The Indo-Pacific region is grappling with the dominance of China and its relationship with Pakistan. India is the only country capable of challenging China in the region, but not alone. The rise of China into a massive economy is the real test of the US’s influence in the region, but again it does not wield much power in the Indo-Pacific region to counter China. India has come across as the indispensable ally to ensure stability in the region and check China’s growing influence and power. Mutual benefits bring India and the US together on a closer level as strategic partners. The situation between the two countries has not always been so smooth. In the initial years of India’s independence, it remained largely reliant and supportive of the USSR’s regime. The dissolution of the Soviet power brought about a marked change in the attitude and working of India. After the end of the cold war and the unprecedented rise of China in the region, the systematic changes prompted India to become pro-US. The emergence of India as a significant power with a resurgent economy further brought the two countries closer. Since then, the two countries have been working on many fronts as bilateral partners to ensure peace and stability in the region.

The US and India rely on each other to fulfill their objectives, but the’ Pakistan’ bone of contention keeps the two countries on their toes. Some issues are of crucial concern to India, the most critical security threat being the borders with Pakistan and China. The US has not come to an understanding with India on this matter. Secondly, the US has continued to provide military support to Pakistan and considers it vital for America’s foreign policy despite repeated opposition from India. It is not all smooth sailing between the two countries. India’s foreign policy aims at maintaining healthy relations with the majority of the countries. India had plenty of resistance from the Middle East due to their close ties with Pakistan, especially the UAE and the Saudis. India found it difficult to maintain close relations due to inherent inner issues. The situation changed due to the growing rift between Pakistan and the Gulf countries on the Kashmir and Palestinian issues. Moreover, Pakistan’s alignment with Turkey, which considers itself the Muslim world leader to displace Saudi made matters favorable for India to develop relations with the UAE and Israel. The final nail on the coffin was signing the accords between the UAE and Israel, which further facilitated the development of bilateral relations between India and the Middle East.

The increasing problems between Pakistan and the Gulf countries helped India increase its presence in the Middle East. Islamabad has continued to drift away from Saudi and Abu Dhabi because of its broader alignment with Turkey. The political rift between Islamabad and Abu Dhabi has finally grown large enough to surpass their past friendship. The intensified support of Turkey for Pakistan on the Kashmir issue and its championing of itself as the global leader of Islam puts it against India’s growing Hindu nationalism.

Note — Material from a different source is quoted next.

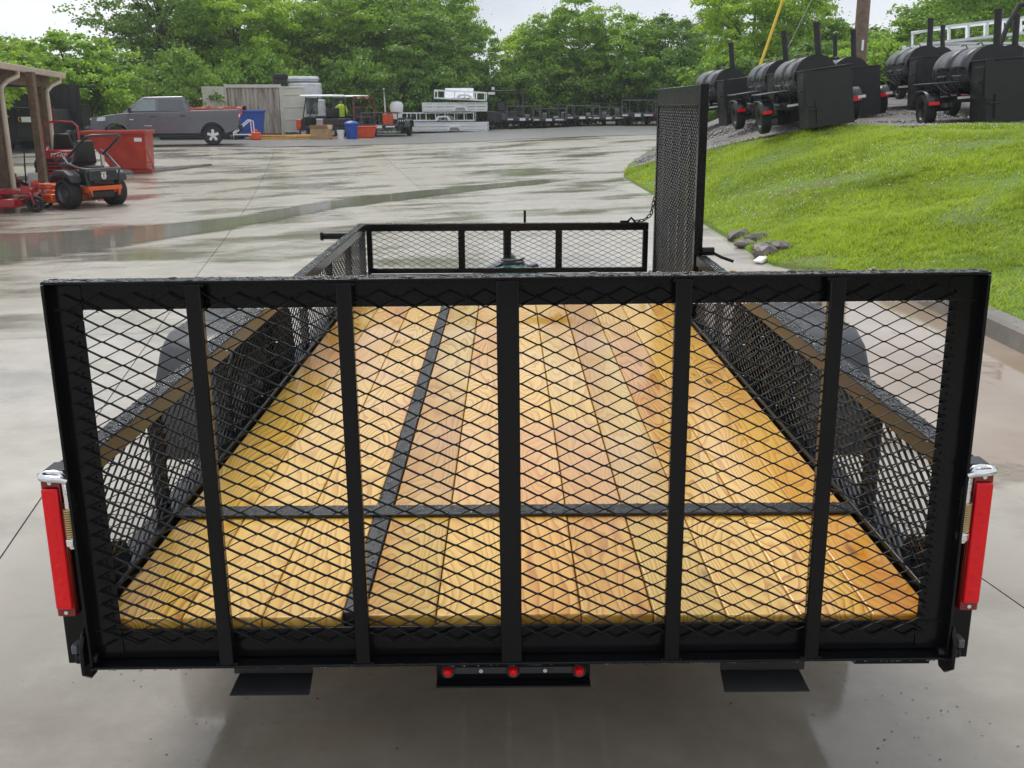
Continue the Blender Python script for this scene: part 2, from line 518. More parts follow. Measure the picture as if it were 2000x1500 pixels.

While Pakistan has tried to intensify its relationship with Turkey, India is growingly building stronger relations with Turkey’s primary opponents, Abu Dhabi and Israel. The budding relationship between India and Israel has coincided with a stronger relationship with the Gulf.

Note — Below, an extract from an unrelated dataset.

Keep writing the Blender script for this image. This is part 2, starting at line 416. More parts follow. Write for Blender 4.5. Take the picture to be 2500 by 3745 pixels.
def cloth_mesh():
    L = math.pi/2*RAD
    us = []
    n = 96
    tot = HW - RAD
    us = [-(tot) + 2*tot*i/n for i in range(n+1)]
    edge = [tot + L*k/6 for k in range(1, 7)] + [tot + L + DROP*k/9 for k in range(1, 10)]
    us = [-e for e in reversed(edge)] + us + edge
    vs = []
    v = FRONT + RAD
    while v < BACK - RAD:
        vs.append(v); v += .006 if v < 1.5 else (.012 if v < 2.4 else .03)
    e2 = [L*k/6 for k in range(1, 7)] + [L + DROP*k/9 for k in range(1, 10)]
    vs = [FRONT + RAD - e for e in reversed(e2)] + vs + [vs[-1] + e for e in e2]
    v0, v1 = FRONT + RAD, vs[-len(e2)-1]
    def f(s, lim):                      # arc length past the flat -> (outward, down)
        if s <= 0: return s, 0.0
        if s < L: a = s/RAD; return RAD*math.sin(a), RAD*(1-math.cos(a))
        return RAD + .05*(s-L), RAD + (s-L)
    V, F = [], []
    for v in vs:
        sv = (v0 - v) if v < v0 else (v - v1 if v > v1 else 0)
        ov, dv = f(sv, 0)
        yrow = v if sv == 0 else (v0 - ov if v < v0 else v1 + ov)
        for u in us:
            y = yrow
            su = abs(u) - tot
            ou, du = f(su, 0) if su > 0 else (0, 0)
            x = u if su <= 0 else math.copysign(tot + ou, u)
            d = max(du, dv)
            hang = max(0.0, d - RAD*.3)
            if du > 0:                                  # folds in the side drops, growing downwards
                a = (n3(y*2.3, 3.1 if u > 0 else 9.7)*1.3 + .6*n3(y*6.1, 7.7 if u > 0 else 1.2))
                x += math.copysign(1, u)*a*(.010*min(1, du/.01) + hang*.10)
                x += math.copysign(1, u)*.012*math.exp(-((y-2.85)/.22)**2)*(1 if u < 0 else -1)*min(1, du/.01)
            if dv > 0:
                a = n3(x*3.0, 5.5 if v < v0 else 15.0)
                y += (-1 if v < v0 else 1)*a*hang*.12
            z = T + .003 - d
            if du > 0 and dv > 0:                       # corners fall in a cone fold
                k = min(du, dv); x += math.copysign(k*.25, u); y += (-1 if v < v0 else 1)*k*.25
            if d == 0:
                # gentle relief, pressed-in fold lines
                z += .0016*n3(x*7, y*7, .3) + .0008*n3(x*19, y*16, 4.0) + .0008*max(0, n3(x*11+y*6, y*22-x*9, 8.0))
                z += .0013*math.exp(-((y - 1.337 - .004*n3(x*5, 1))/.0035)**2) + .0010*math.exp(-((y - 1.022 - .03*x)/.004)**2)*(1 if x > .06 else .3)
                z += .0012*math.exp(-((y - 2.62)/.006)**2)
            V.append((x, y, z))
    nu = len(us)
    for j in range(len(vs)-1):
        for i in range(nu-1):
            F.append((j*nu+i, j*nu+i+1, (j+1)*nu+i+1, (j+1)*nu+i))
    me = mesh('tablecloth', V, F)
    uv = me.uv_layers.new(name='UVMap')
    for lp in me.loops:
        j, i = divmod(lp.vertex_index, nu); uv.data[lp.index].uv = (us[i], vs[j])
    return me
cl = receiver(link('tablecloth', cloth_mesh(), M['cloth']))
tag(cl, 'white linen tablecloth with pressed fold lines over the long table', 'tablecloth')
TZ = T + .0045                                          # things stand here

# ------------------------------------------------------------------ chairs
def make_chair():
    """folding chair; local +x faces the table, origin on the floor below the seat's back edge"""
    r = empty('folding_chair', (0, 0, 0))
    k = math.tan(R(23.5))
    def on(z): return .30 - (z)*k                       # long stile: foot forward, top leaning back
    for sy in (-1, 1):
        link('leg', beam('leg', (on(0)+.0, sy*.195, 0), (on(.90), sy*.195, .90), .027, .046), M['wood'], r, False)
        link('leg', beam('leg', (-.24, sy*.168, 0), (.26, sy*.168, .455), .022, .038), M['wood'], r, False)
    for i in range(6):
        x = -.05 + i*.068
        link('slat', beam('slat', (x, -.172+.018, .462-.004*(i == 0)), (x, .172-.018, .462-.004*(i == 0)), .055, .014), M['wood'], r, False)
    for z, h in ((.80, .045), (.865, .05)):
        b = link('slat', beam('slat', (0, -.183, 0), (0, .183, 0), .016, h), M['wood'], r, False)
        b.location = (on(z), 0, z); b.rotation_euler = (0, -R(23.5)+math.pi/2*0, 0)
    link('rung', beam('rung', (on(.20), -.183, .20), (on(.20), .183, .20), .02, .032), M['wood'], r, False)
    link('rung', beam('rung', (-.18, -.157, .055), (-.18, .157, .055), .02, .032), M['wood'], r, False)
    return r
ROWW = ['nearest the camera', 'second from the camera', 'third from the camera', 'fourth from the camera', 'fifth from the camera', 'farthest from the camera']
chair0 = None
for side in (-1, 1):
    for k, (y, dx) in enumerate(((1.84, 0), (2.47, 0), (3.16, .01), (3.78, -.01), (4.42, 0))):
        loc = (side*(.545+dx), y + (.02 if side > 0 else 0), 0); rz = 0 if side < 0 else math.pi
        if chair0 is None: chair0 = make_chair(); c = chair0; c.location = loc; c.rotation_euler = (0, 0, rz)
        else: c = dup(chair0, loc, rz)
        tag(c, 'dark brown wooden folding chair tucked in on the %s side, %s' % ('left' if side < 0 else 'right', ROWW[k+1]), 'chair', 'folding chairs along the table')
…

After signing the accords, trade has blossomed between the US and Israel, primarily in the defense sector, with Israeli support for the US sale of F-35 planes to the UAE. The trade between Israel and the UAE has also increased manifolds. The UAE has announced Abraham Fund to increase technological and cyber capabilities between Abu Dhabi and Tel Aviv. India’s relationship with Israel was already solid, with both countries collaborating on many issues ranging from military defense to space research. The relationship will further improve between the two countries. India’s equation with the UAE is also finally changing for the best of the region. Overall, the connection among the four countries has improved significantly compared to the past. It will improve peace and stability in the region and open new avenues for collaboration.

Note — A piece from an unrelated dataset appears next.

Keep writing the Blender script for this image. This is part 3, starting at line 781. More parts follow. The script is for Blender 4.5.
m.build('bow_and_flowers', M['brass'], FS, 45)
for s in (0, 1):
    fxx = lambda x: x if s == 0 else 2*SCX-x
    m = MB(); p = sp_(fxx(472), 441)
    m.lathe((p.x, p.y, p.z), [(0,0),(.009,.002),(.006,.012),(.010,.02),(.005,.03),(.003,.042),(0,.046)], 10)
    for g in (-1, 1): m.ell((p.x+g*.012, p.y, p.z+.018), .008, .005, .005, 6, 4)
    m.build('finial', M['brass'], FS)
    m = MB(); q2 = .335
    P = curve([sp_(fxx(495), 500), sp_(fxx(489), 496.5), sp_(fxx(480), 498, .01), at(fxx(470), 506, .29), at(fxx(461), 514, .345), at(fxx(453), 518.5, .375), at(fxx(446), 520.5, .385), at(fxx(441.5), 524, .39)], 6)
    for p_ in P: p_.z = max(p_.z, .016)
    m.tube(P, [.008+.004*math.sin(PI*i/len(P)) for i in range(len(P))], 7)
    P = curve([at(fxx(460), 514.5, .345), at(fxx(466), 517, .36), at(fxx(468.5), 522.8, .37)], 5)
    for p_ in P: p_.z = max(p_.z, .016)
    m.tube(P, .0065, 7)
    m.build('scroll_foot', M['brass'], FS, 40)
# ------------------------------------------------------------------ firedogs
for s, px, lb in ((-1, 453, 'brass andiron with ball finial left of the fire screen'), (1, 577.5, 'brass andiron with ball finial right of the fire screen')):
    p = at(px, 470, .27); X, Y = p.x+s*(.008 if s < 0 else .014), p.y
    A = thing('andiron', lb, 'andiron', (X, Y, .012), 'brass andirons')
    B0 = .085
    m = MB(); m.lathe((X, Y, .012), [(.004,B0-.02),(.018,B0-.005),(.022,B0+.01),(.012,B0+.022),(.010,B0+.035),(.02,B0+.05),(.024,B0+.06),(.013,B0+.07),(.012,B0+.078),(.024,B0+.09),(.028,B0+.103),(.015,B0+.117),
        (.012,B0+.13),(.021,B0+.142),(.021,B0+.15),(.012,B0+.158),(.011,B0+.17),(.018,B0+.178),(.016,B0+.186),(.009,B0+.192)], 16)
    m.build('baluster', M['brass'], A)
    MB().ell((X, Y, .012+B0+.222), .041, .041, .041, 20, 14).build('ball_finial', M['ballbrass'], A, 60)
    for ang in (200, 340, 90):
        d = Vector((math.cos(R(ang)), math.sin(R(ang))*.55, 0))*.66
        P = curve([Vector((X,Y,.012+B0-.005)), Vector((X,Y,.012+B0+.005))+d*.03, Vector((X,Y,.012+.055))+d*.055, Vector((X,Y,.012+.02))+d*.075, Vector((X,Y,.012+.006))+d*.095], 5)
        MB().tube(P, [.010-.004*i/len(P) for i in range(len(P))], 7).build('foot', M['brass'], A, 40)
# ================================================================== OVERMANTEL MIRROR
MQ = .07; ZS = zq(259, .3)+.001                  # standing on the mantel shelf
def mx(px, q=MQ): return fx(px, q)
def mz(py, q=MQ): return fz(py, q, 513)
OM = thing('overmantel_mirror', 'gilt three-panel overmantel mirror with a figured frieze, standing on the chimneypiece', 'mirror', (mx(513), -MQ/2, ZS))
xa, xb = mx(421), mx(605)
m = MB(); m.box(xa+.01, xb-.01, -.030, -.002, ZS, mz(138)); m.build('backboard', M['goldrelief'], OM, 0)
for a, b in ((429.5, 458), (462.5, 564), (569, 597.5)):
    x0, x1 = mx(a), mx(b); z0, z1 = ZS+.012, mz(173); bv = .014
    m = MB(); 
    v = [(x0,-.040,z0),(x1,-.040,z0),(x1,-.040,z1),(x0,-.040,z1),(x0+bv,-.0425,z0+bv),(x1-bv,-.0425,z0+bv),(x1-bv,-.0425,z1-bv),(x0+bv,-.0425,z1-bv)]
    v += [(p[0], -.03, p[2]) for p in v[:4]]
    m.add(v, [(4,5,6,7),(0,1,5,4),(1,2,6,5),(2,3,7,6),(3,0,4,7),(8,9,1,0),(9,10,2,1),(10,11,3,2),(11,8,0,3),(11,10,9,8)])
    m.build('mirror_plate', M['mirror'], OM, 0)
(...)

There is no official identity given to the group of four countries. Indeed, no dearth of opportunities abounds for the dynamic change in the equations between the regions. Nevertheless, it is still too early to say where this alliance will lead. On paper, it may seem that this construct will lead to fruitful developments in the region and diplomatic partnerships in the long run, but it will not be wrong to say that it is mainly to counter China and its rise. China is aiming at increasing its presence in the Middle East as well. The Middle East is a volatile region; one can never be sure what the future has in store for it. The change as and when it comes will be driven by the middle eastern countries themselves, while India is sure to continue its policy of diplomatic relationship. However, its success in the Middle East could be an opportunity for extensive engagement with the West.